Since 2013, Rohrmoser has been the force behind the spaetzle food truck Heisser Hobel. He circulates among food markets in Berlin and southern Germany in a teeny converted 1971 East German camper van, serving homemade noodles draped in organic cheese produced by his parents in the mountain town of Bad Hindelang.

Today at the Street Food Thursday event at Berlin’s historic Markthalle Neun, he’s prepping chives and freshly fried onions before the imminent rush of dozens of hungry customers. The grated blend of Emmental and Bergkäse—a rich, nutty cheese hailing from the Alps—already sits to the side. “It’s a small production, just 2,000 liters of milk a day,” he says. “My dad gets bored and gets crazy ideas.”

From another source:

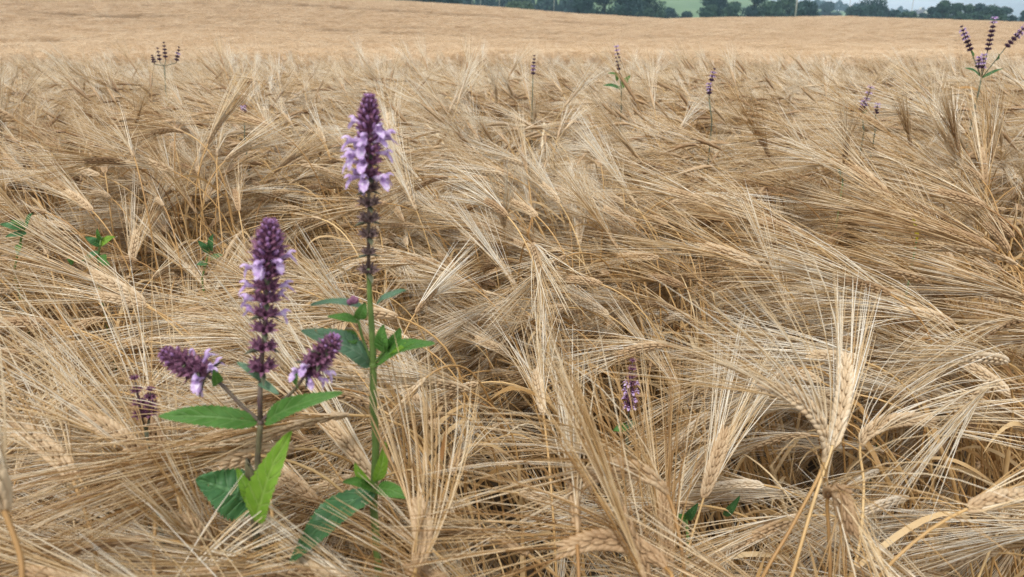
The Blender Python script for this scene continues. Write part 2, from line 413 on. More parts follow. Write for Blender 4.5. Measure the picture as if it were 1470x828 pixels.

The most important part is the dough. It has to be viscous, and “taste slightly too salty, as weird as it sounds,” says Rohrmoser. He has a professional machine that makes lots of noodles at a time, but suggests if you don’t, you suspend a colander over a pasta pot and push the batter through.

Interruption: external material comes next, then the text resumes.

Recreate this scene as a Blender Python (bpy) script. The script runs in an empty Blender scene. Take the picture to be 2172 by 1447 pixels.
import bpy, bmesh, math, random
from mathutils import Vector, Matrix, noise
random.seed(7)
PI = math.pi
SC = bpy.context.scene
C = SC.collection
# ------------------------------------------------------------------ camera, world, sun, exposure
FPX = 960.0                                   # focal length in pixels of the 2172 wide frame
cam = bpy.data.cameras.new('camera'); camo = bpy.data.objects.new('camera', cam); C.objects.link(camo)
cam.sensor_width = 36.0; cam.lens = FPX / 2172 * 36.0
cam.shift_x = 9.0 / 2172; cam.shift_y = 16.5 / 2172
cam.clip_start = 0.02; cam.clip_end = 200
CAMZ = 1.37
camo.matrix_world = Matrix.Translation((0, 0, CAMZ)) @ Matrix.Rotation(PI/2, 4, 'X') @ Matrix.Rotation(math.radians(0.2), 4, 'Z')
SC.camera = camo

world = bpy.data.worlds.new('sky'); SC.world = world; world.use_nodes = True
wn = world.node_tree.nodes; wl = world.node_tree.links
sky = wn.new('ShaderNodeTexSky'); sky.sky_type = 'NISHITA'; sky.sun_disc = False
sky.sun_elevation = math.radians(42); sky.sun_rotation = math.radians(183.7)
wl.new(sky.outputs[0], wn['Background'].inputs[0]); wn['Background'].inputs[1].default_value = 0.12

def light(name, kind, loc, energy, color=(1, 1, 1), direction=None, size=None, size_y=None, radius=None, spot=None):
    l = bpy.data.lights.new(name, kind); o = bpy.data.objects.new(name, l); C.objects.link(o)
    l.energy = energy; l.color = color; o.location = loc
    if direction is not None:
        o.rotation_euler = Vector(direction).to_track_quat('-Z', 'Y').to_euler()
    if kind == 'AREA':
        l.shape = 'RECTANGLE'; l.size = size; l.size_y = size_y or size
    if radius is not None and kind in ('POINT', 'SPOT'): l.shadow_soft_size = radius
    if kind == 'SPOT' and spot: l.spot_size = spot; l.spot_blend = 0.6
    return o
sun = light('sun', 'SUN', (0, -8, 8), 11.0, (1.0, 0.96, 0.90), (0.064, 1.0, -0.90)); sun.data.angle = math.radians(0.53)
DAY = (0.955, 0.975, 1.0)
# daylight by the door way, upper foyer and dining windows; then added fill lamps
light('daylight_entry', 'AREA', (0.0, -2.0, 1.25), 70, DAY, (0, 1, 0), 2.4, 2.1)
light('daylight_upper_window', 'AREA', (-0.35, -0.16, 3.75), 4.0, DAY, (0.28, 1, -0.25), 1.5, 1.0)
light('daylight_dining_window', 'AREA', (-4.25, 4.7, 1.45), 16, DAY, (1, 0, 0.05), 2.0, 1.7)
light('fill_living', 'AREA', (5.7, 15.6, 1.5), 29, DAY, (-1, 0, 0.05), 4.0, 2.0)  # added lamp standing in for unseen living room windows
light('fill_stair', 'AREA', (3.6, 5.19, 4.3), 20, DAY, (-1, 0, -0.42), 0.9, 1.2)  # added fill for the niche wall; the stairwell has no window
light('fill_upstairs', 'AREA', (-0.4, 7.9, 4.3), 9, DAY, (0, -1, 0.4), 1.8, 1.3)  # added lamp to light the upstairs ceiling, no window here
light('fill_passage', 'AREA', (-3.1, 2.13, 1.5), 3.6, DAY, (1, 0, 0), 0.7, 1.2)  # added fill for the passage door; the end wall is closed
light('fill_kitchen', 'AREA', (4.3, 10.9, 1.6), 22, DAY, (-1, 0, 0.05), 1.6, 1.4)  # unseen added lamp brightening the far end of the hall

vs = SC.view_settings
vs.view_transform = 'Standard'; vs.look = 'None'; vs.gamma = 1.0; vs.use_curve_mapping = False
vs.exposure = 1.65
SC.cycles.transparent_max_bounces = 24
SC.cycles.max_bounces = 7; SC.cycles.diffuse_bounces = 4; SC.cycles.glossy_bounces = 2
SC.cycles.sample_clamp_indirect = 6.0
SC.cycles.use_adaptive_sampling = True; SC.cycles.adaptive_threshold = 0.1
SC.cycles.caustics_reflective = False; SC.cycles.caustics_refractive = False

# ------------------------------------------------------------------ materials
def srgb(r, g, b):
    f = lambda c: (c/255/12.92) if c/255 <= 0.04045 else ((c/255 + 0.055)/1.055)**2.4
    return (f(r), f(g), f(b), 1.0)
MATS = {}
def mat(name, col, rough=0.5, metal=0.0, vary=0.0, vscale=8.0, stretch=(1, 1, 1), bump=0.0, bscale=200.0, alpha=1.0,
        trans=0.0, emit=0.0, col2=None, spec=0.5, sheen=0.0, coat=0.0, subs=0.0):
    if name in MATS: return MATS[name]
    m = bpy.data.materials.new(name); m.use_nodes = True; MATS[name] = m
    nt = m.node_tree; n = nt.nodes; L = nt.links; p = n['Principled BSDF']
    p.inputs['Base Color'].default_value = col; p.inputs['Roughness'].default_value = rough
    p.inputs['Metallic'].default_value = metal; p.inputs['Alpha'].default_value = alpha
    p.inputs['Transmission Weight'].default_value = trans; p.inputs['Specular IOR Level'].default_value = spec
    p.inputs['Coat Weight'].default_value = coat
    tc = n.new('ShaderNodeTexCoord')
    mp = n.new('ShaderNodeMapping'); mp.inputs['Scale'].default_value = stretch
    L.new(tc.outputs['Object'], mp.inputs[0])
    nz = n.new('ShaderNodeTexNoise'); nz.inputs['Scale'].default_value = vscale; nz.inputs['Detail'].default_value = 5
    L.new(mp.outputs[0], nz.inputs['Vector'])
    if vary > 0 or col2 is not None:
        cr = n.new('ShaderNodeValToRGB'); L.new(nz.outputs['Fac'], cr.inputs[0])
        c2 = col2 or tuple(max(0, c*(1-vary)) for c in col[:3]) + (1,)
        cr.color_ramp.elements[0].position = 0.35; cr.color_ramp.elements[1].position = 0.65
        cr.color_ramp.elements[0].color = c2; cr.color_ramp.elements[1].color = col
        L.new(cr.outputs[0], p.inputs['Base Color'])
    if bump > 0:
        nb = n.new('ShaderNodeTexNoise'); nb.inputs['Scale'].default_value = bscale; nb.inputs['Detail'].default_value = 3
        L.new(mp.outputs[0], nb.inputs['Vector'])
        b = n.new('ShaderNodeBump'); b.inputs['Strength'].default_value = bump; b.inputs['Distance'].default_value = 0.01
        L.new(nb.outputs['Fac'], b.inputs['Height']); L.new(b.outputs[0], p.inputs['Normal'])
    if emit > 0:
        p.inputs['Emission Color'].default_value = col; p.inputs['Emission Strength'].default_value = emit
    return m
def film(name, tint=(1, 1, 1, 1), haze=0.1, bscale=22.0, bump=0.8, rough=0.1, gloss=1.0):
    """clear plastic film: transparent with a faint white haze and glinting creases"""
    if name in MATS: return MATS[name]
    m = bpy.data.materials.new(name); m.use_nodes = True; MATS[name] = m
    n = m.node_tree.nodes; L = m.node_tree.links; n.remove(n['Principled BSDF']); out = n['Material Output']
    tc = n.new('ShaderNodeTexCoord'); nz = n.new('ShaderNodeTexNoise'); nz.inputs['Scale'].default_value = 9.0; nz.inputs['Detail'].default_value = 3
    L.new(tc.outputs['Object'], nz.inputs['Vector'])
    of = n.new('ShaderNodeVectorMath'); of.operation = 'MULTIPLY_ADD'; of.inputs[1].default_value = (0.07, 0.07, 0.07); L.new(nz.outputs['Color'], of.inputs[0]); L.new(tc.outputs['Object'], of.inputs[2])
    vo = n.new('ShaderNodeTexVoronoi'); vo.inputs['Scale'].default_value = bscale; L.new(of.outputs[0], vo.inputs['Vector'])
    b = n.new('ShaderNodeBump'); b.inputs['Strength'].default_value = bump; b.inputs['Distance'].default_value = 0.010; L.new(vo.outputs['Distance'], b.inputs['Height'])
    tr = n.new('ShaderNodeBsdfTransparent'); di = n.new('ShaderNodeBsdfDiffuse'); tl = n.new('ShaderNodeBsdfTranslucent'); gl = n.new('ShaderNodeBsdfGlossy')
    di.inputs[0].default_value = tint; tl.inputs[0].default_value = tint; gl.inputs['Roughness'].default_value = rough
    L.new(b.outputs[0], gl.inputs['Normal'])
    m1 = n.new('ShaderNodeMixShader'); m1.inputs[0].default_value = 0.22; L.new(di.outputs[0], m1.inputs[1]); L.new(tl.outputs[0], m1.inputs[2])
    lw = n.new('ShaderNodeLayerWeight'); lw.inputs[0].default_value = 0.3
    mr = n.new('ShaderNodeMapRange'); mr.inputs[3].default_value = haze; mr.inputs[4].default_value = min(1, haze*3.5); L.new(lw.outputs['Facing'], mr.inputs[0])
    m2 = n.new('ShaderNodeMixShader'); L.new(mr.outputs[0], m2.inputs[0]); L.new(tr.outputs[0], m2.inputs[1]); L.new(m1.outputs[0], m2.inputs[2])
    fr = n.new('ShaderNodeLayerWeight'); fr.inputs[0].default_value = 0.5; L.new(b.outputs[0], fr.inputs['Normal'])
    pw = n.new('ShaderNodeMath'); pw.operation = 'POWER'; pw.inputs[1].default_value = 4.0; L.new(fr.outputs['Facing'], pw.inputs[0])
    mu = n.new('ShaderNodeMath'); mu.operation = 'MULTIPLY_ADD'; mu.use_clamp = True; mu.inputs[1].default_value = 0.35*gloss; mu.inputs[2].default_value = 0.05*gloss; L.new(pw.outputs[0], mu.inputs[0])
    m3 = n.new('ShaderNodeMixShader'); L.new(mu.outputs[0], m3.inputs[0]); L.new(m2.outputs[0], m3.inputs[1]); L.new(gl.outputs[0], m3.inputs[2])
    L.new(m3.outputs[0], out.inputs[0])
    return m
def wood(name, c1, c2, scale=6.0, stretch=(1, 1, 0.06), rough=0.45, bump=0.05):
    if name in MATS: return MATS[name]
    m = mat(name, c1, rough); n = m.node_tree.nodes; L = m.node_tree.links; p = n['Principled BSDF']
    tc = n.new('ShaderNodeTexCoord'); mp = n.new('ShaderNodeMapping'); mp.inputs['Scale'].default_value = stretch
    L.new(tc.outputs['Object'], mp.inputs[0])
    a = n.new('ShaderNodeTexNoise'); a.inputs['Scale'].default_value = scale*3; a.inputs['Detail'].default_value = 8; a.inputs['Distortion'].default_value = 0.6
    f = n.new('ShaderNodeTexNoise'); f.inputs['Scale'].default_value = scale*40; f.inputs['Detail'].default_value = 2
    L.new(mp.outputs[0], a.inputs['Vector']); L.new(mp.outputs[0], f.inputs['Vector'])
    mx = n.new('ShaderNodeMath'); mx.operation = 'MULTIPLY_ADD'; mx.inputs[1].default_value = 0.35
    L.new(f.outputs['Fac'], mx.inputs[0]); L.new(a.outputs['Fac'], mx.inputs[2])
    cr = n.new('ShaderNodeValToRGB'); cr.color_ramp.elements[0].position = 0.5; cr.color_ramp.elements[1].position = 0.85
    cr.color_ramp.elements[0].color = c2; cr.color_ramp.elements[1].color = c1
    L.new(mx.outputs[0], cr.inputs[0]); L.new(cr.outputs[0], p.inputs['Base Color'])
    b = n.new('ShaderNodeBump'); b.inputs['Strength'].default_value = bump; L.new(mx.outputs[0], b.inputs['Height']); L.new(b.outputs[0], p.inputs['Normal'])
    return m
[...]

MAKE THIS: Cheese Spaetzle

A few seconds after the batter drops in, fresh little spaetzle globs wriggle up to the surface of the massive steaming pot. He ladles them out into another bowl. “They shouldn’t dry off too much,” he explains. “The dish needs some of the water the spaetzle were cooked in.“

Rohrmoser plops in a massive heap of cheese, stirring the gloriously melty mess together. “If you can’t get Bergkäse, it needs to be something with a bit of sweetness that tickles on your tongue. A strong taste like Swiss cheese—never Edam or Gouda!”

The spaetzle master piles the fresh batch of cheesy noodles onto a paper plate, throwing on generous fistfuls of crispy onions, chives and a fresh grinding of black pepper, handing it off to the next customer in line. Wiping a little sweat off his brow and grinning, Rohrmoser turns to the machine to do it all over again.